BY ZACH WILLIAMS | The ongoing legal battle over Manhattan’s only documented and landmarked Underground Railroad site continued in the appellate division of the New York Supreme Court on Feb. 4 through contesting arguments of the city permit process necessary for the building owner to pursue alterations to the building.
Opponents of the construction argued that Tony Mamounas, owner of the Hopper-Gibbons House (339 W. 29th St. btw. 8th & 9th Aves.), needs approval from the city Landmarks Preservation Commission (LPC) in order to conclude construction of a fifth story to the building. But his attorney, Marvin B. Mitzner, told the five-judge panel that a 2005 permit from the Department of Buildings (DOB) preceeded the 2009 historical designation of Hopper-Gibbons House and adjacent buildings as the Lamartine Place Historic District. Thus, he argued, Mamounas should be allowed to bypass the landmark review process and apply directly to the city Board of Standards and Appeals.
A decision from the court will likely take months.
The DOB permit resulted in alterations in the building protruding above adjacent roof lines — which together served as an escape route for slavery abolitionists fleeing from the 1863 Draft Riots. With scaffolding and the roof addition in place, visiting history enthusiasts are already deprived of an opportunity to properly appreciate the old building, said Fern Luskin, lecturer of art and architectural history at LaGuardia Community College, who a member of Friends of the Hopper-Gibbons Underground Railroad Site and Lamartine Place Historic District, a group of local activists leading the push to protect the structure.
“People come from other states to see this and that is what they see,” said Luskin. “They are not able to see the true history of the place because that is so dependent on the uniform cornice line.”
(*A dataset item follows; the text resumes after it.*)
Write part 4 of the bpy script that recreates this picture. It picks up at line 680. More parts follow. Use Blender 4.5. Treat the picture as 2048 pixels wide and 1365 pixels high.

The DOB revoked the permit shortly before the building became a landmark because of the revelation that it cannot waive provisions of the city Multiple Dwelling Law (MDL), despite a longstanding practice of doing so, Mitzner notes. According to the City Charter, only the city Board of Standards and Appeals (BSA) can waive MDL provisions.
But that was not clear when his client applied for the permit, according to Mitzner, who told the judges that his client acted in good faith by pursuing the permit through DOB as others had done before. But using an invalidated permit as a pretense for circumventing the subsequent historical designation of a building was questioned by one judge on the panel — to which Mitzner said there was precedence through the case of a building on E. Sixth St., when a zoning law changed but a voided DOB permit was nonetheless reinstated.
BSA and Manhattan Supreme Court Judge Eileen Rackower agreed that Mamounas would need LPC approval for the construction, which activists say continued after the landmark designation, Chelsea Now reported in Aug. 2013, resulting more than one year later in the current appellate case. But the issue of historical designation is beside the point, Mitzner told Chelsea Now in an interview.
“The way you correct the mistake DOB made is to go to BSA for (the waiver),” he said. “That’s what the board failed to do and why we’re here.”
If the appellate court reverses that decision, the historical integrity of the building will crumble, according to Jack L. Lester, attorney for Friends of the Hopper-Gibbons. Furthermore, the 2005 DOB permit was never valid and thus could not be reinstated in any form, Lester and a city attorney argued in court on Feb. 4.
“All we are asking the court to do is sustain what BSA has already done. Allow landmarks to review this, allow the historical importance of the buildings to be reviewed and then the owner still has the right to get his waivers and everything else from BSA,” Lester said.
Even if his clients and the city eventually prevail in the current case, it could be years before the additional floor is removed and the roof restored to its original height, he added.